* _Data lines_
>>>>

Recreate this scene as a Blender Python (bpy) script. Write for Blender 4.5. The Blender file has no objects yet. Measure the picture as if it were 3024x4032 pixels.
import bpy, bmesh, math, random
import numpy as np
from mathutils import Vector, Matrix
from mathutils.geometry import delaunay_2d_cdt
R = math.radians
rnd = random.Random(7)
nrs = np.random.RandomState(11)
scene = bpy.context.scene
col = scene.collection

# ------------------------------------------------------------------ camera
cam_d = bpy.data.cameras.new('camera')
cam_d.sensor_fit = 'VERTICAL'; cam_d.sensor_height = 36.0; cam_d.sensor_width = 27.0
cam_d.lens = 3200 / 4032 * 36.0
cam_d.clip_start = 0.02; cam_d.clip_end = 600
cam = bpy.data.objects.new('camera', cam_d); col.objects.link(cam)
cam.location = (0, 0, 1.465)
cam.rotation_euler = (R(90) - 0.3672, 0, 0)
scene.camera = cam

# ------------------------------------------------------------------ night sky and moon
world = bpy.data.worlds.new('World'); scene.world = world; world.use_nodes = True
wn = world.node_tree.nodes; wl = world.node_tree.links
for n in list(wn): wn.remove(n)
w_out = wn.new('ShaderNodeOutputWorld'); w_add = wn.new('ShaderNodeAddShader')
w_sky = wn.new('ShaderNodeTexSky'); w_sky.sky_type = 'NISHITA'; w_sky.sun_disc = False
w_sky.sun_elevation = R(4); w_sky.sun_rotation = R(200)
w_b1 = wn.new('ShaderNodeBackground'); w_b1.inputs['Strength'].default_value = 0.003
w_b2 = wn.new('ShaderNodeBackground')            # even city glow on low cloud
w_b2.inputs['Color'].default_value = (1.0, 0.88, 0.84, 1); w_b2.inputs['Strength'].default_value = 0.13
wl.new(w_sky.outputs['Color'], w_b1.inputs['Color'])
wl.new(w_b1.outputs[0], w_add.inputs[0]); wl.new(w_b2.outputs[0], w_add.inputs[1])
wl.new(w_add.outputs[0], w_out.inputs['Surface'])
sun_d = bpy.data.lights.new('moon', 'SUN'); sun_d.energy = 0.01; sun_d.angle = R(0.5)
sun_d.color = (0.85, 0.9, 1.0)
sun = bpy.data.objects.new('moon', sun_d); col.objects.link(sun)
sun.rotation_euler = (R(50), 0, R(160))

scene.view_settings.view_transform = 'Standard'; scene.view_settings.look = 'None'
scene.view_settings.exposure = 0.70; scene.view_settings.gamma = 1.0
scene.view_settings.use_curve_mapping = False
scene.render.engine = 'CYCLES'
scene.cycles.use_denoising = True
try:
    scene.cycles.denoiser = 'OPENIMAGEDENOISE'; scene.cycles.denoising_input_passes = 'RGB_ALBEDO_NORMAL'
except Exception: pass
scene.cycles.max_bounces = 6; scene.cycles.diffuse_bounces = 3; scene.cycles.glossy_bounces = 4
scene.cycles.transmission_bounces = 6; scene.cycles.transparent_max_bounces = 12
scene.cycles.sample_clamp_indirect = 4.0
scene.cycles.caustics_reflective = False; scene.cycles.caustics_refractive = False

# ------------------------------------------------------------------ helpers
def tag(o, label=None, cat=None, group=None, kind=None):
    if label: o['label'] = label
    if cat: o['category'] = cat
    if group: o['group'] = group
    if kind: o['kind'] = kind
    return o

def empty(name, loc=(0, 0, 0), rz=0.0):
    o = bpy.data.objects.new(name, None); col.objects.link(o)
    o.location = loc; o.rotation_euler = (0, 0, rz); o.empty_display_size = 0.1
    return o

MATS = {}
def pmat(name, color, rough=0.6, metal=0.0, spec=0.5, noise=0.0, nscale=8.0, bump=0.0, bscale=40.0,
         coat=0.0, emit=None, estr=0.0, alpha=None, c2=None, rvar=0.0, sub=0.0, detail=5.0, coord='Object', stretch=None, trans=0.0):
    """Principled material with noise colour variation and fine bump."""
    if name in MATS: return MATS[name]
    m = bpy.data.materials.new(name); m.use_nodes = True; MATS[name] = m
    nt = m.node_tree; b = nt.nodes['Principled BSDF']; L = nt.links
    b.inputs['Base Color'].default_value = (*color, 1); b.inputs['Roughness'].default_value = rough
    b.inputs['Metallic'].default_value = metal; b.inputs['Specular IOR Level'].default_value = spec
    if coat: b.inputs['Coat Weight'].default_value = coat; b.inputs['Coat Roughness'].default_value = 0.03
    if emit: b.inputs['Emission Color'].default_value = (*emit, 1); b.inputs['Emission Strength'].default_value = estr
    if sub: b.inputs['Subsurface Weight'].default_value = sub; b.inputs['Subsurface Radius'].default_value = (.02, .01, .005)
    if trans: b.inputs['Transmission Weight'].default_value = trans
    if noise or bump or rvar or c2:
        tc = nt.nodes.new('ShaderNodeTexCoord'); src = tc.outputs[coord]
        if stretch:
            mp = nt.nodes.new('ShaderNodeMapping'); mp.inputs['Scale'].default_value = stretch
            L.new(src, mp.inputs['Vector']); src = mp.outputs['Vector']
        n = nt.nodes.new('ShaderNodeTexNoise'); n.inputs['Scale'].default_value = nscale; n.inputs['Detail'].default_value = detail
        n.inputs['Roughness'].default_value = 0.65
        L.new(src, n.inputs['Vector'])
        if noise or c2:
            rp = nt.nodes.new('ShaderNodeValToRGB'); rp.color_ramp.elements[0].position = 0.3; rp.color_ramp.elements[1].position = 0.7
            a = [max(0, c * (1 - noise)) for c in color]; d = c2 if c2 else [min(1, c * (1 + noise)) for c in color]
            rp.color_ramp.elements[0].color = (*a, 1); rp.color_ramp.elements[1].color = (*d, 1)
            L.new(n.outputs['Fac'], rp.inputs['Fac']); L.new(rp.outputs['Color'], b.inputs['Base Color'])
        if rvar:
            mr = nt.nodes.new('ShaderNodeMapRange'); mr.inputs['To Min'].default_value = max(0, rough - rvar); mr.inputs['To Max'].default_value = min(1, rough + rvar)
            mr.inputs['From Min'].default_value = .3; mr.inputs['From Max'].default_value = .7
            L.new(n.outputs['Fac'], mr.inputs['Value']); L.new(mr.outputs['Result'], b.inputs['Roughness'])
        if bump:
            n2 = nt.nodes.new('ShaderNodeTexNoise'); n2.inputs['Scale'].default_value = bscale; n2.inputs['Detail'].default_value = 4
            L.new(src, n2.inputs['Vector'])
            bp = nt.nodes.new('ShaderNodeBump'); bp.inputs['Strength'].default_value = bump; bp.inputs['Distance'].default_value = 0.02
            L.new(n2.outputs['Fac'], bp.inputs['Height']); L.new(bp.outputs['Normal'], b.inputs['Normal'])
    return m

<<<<

Output the listing above exactly as it appears.

Recreate this scene as a Blender Python (bpy) script. Write for Blender 4.5. The Blender file has no objects yet. Measure the picture as if it were 3024x4032 pixels.
import bpy, bmesh, math, random
import numpy as np
from mathutils import Vector, Matrix
from mathutils.geometry import delaunay_2d_cdt
R = math.radians
rnd = random.Random(7)
nrs = np.random.RandomState(11)
scene = bpy.context.scene
col = scene.collection

# ------------------------------------------------------------------ camera
cam_d = bpy.data.cameras.new('camera')
cam_d.sensor_fit = 'VERTICAL'; cam_d.sensor_height = 36.0; cam_d.sensor_width = 27.0
cam_d.lens = 3200 / 4032 * 36.0
cam_d.clip_start = 0.02; cam_d.clip_end = 600
cam = bpy.data.objects.new('camera', cam_d); col.objects.link(cam)
cam.location = (0, 0, 1.465)
cam.rotation_euler = (R(90) - 0.3672, 0, 0)
scene.camera = cam

# ------------------------------------------------------------------ night sky and moon
world = bpy.data.worlds.new('World'); scene.world = world; world.use_nodes = True
wn = world.node_tree.nodes; wl = world.node_tree.links
for n in list(wn): wn.remove(n)
w_out = wn.new('ShaderNodeOutputWorld'); w_add = wn.new('ShaderNodeAddShader')
w_sky = wn.new('ShaderNodeTexSky'); w_sky.sky_type = 'NISHITA'; w_sky.sun_disc = False
w_sky.sun_elevation = R(4); w_sky.sun_rotation = R(200)
w_b1 = wn.new('ShaderNodeBackground'); w_b1.inputs['Strength'].default_value = 0.003
w_b2 = wn.new('ShaderNodeBackground')            # even city glow on low cloud
w_b2.inputs['Color'].default_value = (1.0, 0.88, 0.84, 1); w_b2.inputs['Strength'].default_value = 0.13
wl.new(w_sky.outputs['Color'], w_b1.inputs['Color'])
wl.new(w_b1.outputs[0], w_add.inputs[0]); wl.new(w_b2.outputs[0], w_add.inputs[1])
wl.new(w_add.outputs[0], w_out.inputs['Surface'])
sun_d = bpy.data.lights.new('moon', 'SUN'); sun_d.energy = 0.01; sun_d.angle = R(0.5)
sun_d.color = (0.85, 0.9, 1.0)
sun = bpy.data.objects.new('moon', sun_d); col.objects.link(sun)
sun.rotation_euler = (R(50), 0, R(160))

scene.view_settings.view_transform = 'Standard'; scene.view_settings.look = 'None'
scene.view_settings.exposure = 0.70; scene.view_settings.gamma = 1.0
scene.view_settings.use_curve_mapping = False
scene.render.engine = 'CYCLES'
scene.cycles.use_denoising = True
try:
    scene.cycles.denoiser = 'OPENIMAGEDENOISE'; scene.cycles.denoising_input_passes = 'RGB_ALBEDO_NORMAL'
except Exception: pass
scene.cycles.max_bounces = 6; scene.cycles.diffuse_bounces = 3; scene.cycles.glossy_bounces = 4
scene.cycles.transmission_bounces = 6; scene.cycles.transparent_max_bounces = 12
scene.cycles.sample_clamp_indirect = 4.0
scene.cycles.caustics_reflective = False; scene.cycles.caustics_refractive = False

# ------------------------------------------------------------------ helpers
def tag(o, label=None, cat=None, group=None, kind=None):
    if label: o['label'] = label
    if cat: o['category'] = cat
    if group: o['group'] = group
    if kind: o['kind'] = kind
    return o

def empty(name, loc=(0, 0, 0), rz=0.0):
    o = bpy.data.objects.new(name, None); col.objects.link(o)
    o.location = loc; o.rotation_euler = (0, 0, rz); o.empty_display_size = 0.1
    return o

MATS = {}
def pmat(name, color, rough=0.6, metal=0.0, spec=0.5, noise=0.0, nscale=8.0, bump=0.0, bscale=40.0,
         coat=0.0, emit=None, estr=0.0, alpha=None, c2=None, rvar=0.0, sub=0.0, detail=5.0, coord='Object', stretch=None, trans=0.0):
    """Principled material with noise colour variation and fine bump."""
    if name in MATS: return MATS[name]
    m = bpy.data.materials.new(name); m.use_nodes = True; MATS[name] = m
    nt = m.node_tree; b = nt.nodes['Principled BSDF']; L = nt.links
    b.inputs['Base Color'].default_value = (*color, 1); b.inputs['Roughness'].default_value = rough
    b.inputs['Metallic'].default_value = metal; b.inputs['Specular IOR Level'].default_value = spec
    if coat: b.inputs['Coat Weight'].default_value = coat; b.inputs['Coat Roughness'].default_value = 0.03
    if emit: b.inputs['Emission Color'].default_value = (*emit, 1); b.inputs['Emission Strength'].default_value = estr
    if sub: b.inputs['Subsurface Weight'].default_value = sub; b.inputs['Subsurface Radius'].default_value = (.02, .01, .005)
    if trans: b.inputs['Transmission Weight'].default_value = trans
    if noise or bump or rvar or c2:
        tc = nt.nodes.new('ShaderNodeTexCoord'); src = tc.outputs[coord]
        if stretch:
            mp = nt.nodes.new('ShaderNodeMapping'); mp.inputs['Scale'].default_value = stretch
            L.new(src, mp.inputs['Vector']); src = mp.outputs['Vector']
        n = nt.nodes.new('ShaderNodeTexNoise'); n.inputs['Scale'].default_value = nscale; n.inputs['Detail'].default_value = detail
        n.inputs['Roughness'].default_value = 0.65
        L.new(src, n.inputs['Vector'])
        if noise or c2:
            rp = nt.nodes.new('ShaderNodeValToRGB'); rp.color_ramp.elements[0].position = 0.3; rp.color_ramp.elements[1].position = 0.7
            a = [max(0, c * (1 - noise)) for c in color]; d = c2 if c2 else [min(1, c * (1 + noise)) for c in color]
            rp.color_ramp.elements[0].color = (*a, 1); rp.color_ramp.elements[1].color = (*d, 1)
            L.new(n.outputs['Fac'], rp.inputs['Fac']); L.new(rp.outputs['Color'], b.inputs['Base Color'])
        if rvar:
            mr = nt.nodes.new('ShaderNodeMapRange'); mr.inputs['To Min'].default_value = max(0, rough - rvar); mr.inputs['To Max'].default_value = min(1, rough + rvar)
            mr.inputs['From Min'].default_value = .3; mr.inputs['From Max'].default_value = .7
            L.new(n.outputs['Fac'], mr.inputs['Value']); L.new(mr.outputs['Result'], b.inputs['Roughness'])
        if bump:
            n2 = nt.nodes.new('ShaderNodeTexNoise'); n2.inputs['Scale'].default_value = bscale; n2.inputs['Detail'].default_value = 4
            L.new(src, n2.inputs['Vector'])
            bp = nt.nodes.new('ShaderNodeBump'); bp.inputs['Strength'].default_value = bump; bp.inputs['Distance'].default_value = 0.02
            L.new(n2.outputs['Fac'], bp.inputs['Height']); L.new(bp.outputs['Normal'], b.inputs['Normal'])
    return m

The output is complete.